Ma dagli alberi possiamo imparare molto: tante le qualità da adottare, come ricordano gli Orti della Rete lombarda, che festeggiano la giornata con un calendario di appuntamenti e mostre. Escludiamo longevità e altezza, almeno nel caso dei due Ginkgo biloba, un maschio e una femmina, che abitano l'Orto botanico di Brera, tra i primi esemplari importati in Europa dalla Cina (alla fine del '700): il ginkgo svetta per oltre trenta metri ed è l'unica specie della sua famiglia ad avere più di 200 milioni di anni. Noi esseri umani possiamo cercare di apprendere resilienza e determinazione, non semplice sia la capacità di resistere agli urti dei mala tempora quando currunt, sia di non permettere agli eventi più o meno atmosferici di alterare troppo la fisionomia, che si tratti di foglie a ventaglio o di un sorriso sulle labbra.

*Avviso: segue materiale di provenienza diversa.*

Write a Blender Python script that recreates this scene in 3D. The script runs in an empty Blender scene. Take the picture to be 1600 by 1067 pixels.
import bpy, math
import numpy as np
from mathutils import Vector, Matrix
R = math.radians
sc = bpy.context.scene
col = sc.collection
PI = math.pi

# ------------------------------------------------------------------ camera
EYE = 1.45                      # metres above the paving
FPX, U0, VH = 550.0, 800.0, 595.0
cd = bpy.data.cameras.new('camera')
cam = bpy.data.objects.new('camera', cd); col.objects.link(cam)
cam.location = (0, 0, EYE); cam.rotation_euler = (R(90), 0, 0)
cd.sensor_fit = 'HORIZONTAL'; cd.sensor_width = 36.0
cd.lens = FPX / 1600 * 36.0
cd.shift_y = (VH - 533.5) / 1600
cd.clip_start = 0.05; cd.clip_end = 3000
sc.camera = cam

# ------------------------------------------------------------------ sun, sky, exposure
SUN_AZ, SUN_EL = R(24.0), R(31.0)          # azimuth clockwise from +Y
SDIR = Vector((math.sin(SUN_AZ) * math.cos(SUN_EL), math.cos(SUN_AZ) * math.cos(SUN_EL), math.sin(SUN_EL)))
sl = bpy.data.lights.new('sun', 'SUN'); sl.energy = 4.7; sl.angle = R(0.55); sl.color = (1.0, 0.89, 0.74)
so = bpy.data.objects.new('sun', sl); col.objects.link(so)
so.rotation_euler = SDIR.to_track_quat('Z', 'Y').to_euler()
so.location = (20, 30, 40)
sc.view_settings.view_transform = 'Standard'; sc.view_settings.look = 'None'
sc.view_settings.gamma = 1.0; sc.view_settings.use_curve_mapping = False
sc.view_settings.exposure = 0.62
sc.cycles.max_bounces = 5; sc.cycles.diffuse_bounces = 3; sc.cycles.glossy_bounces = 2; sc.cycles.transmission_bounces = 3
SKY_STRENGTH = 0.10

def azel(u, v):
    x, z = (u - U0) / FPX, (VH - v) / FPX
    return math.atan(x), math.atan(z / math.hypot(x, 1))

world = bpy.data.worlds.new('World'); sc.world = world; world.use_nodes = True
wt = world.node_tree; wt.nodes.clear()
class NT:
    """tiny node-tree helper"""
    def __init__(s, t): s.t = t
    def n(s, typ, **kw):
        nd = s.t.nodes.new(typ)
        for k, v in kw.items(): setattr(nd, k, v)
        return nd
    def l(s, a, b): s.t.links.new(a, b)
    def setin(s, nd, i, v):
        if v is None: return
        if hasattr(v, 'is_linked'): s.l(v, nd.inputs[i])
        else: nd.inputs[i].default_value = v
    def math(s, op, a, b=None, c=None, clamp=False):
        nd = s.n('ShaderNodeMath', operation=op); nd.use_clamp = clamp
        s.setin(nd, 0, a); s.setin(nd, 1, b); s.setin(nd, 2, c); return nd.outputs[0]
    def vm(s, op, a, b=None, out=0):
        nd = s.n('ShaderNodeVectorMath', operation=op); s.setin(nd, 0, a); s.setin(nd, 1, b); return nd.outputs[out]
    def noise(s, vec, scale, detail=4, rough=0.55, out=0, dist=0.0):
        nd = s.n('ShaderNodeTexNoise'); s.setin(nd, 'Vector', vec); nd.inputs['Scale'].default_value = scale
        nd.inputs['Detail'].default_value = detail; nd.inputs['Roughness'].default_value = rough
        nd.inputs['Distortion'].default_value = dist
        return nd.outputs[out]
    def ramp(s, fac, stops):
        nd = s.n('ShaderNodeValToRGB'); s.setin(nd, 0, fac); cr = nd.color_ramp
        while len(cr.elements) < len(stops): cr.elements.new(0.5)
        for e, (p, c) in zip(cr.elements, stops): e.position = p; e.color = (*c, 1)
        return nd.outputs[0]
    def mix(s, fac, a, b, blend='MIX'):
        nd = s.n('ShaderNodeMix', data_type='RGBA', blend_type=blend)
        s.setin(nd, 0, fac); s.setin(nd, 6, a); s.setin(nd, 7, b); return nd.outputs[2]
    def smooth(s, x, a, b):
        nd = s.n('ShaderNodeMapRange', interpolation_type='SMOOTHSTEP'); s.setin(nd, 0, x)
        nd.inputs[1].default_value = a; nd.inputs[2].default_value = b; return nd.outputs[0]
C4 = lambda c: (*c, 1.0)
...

Accanto a mostre e incontri, gli Orti della Rete lombarda celebrano il proprio patrimonio anche così, valorizzando alcuni alberi simbolo di virtù comuni alla flora e agli uomini. In fondo, se non diventeremo capsule da erboristeria come il ginkgo biloba, abbiamo la possibilità - studiando e mettendo in pratica - di produrre anche noi ossigeno, contribuire a eliminare l'inquinamento dell'aria e regolare il microclima.

Per fermarci a Milano, ci spostiamo in Città Studi, senza dimenticare che fanno parte della rete anche orti e giardini di Pavia, Bergamo, Bormio e Toscolano Maderno. L'Orto botanico Città Studi, il più giovane della rete, si sta concentrando sulle sequoie, con i loro fusti diritti. Uno degli alberi più alti del quartiere è la Sequoia sempervirens, ovvero sempre verde, arrivata da via Colombo.

Verrà presto piantato anche un esemplare di Metasequoia glyptostroboides: al contrario del Ginkgo di Brera, è relativamente giovane (o ringiovanita): il primo esemplare vivente dopo secoli è stato rinvenuto negli anni Quaranta del Novecento in Cina. Arriverà pure la Sequoiadendrum giganteum, terzo esemplare di sequoia. Ma più che il gigantismo, si può imparare a non mollare, anche quando preferirebbero estirparti dalle radici.